The tenth month has been a slow one. The excitement of simply standing has worn off for Beatrice and now she is directing all her energy towards learning to walk - but it's a slow process. Beatrice can walk now if she's holding something with at least one hand (known in baby development lingo as "cruising") and can slowly cross an entire room if there's enough contiguous furniture, but she longs to walk for real. At the playground she stares at the toddlers with naked envy.
However, even if Beatrice can't walk, she's on her way to learning to swim. We enrolled her in an infant swimming class at the Rose Bowl Aquatic Center in Pasadena and so far she loves it. The class is for ages six months to two years and divided pretty evenly between toddlers and infants. The difference, of course, is that the toddlers can follow simple directions like "turn around" and "kick your feet" whereas the infants cannot. So Beatrice mostly just floats around doing her own thing, but she's totally fearless and has a great time.
Unfortunately her fearlessness also means she is very thrill-seeking, and her new passion is trying to leap off of things.
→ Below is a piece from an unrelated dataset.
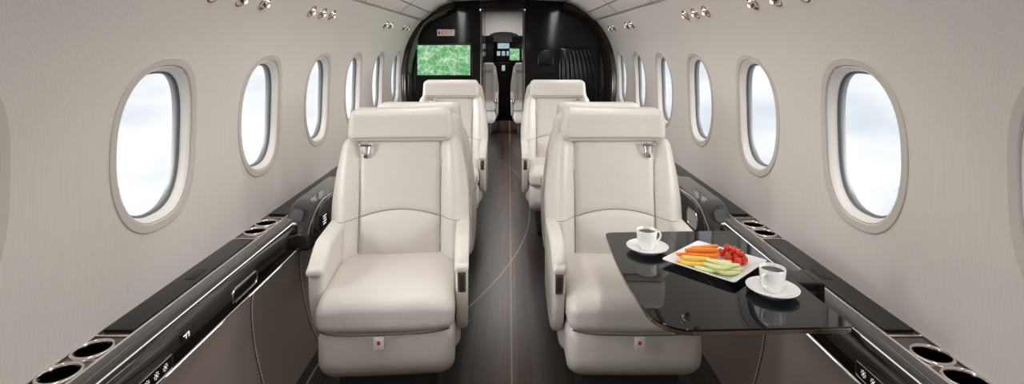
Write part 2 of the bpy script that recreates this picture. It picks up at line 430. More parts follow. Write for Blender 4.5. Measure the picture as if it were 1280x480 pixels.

She stands up in her high chair and tries to leap out, she daily tries to jump off the changing table, and the other day she was on my bed when she made a running charge for the footboard and then flipped completely over it, laughing maniacally the entire time. Indeed, nothing makes her laugh harder than being pushed really high on the swing, going really fast in the stroller, or jumping off something really tall. She loved the (surprisingly fast-moving) carousel at Griffith Park but was somewhat bored by the slow-moving steam trains in Long Beach.
To help burn off some of this energy, I've been taking Beatrice every week to the "baby gym" with Summer St. Pierre and Amy Robb (and their sons Jack and Miller) - the Glendale public recreation center has a free weekly event where they fill the gymnasium with toys and let the babies go at it.
Developmentally, Beatrice remains very much focused on small and large motor skills - no "mamas" or "dadas" yet - but I did hear her on the baby monitor early one morning "practicing" her babbling sounds all alone. She virtually never babbles when we're around - I wonder if she's saving it up for a later debut.